Above is niece Shariden... sad I don't have one of her sweet smile! Below is of three nephews who seem to like each other a lot in this photo!


As our trip to Oklahoma draws to a close, we're very thankful for all the time we've gotten to spend with family. I think we're ready to be back at home in Cambridge, which is good because we leave on Friday. It's tough to time a trip perfectly, but I think we've stayed the perfect number of days: plenty of time to see everyone, not so short that you're not ready to leave, and long enough to get a little bit restless to be back in your own bed. That way, when it's time to get on the plane, you can say, "It was good to be back, but it's time to go home."

Sunday, 3 January 2010

I suppose everyone who writes a blog on the first weekend of the New Year should write something about resolutions. I will do this also, because I strive to conform in every way to society's expectations of my blog. To that end, I resolve to do the following things in 2010...

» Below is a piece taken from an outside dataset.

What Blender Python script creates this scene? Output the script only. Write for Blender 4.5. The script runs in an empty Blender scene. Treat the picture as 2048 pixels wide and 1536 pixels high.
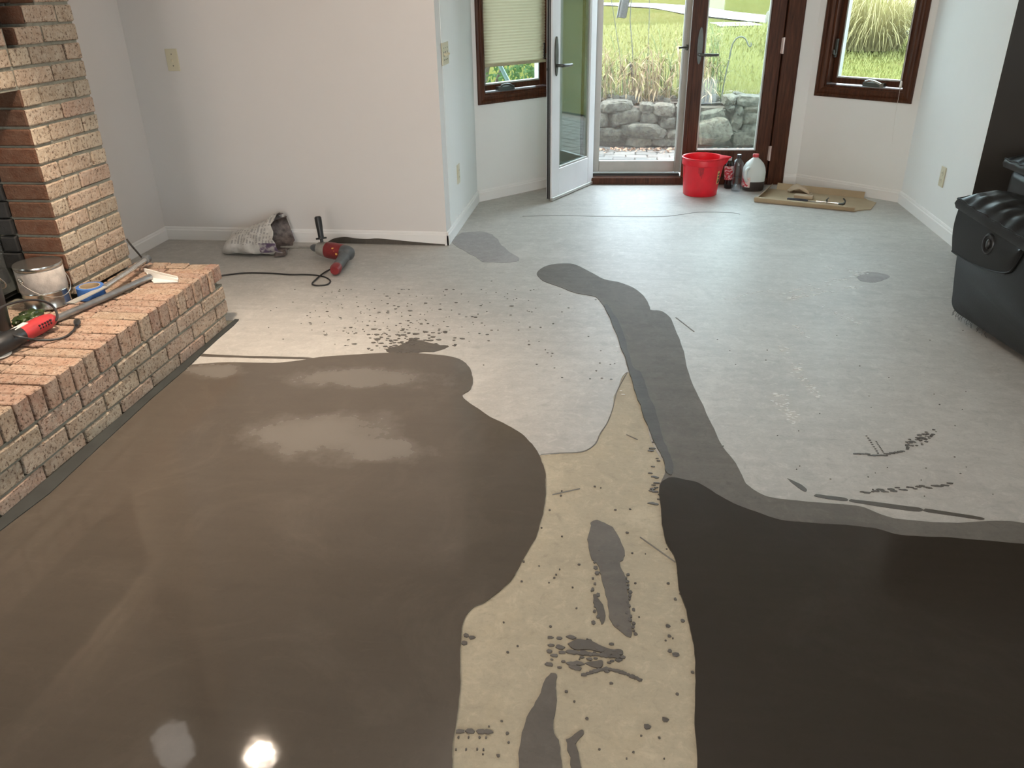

1. "Just the one divorce in '99" (from a great Friends episode) - I resolve to watch more TV. I'm way behind the normal curve for commercial television intake. Therefore, in order to catch up with the rest of society, I will endeavour to become hooked on at least two of the following shows: Desperate Housewives, Biggest Loser, Real Housewives of Atlanta, Secret Life of the American Teenager, Stargate SG-1, or Cake Boss.

2. I resolve to diet as much as possible in the first two months of the year and then give it all up and let myself go for the next ten months. I'd really like to fit in, so I will commit myself in total devotion to at least one of the following diets: the South Beach diet online.com, the Atkins Grapefruit diet (a new combo), or the Ultimate Wheatgrass Detox diet.

3. I resolve to make two of the four payments toward a BowFlex total home gym.

4. I resolve to pay off all my credit card debt using other credit cards.

5. I resolve to be more spiritual by purchasing the used bath water of Creflo A. Dollar. This is also part of my resolution to become extremely wealthy.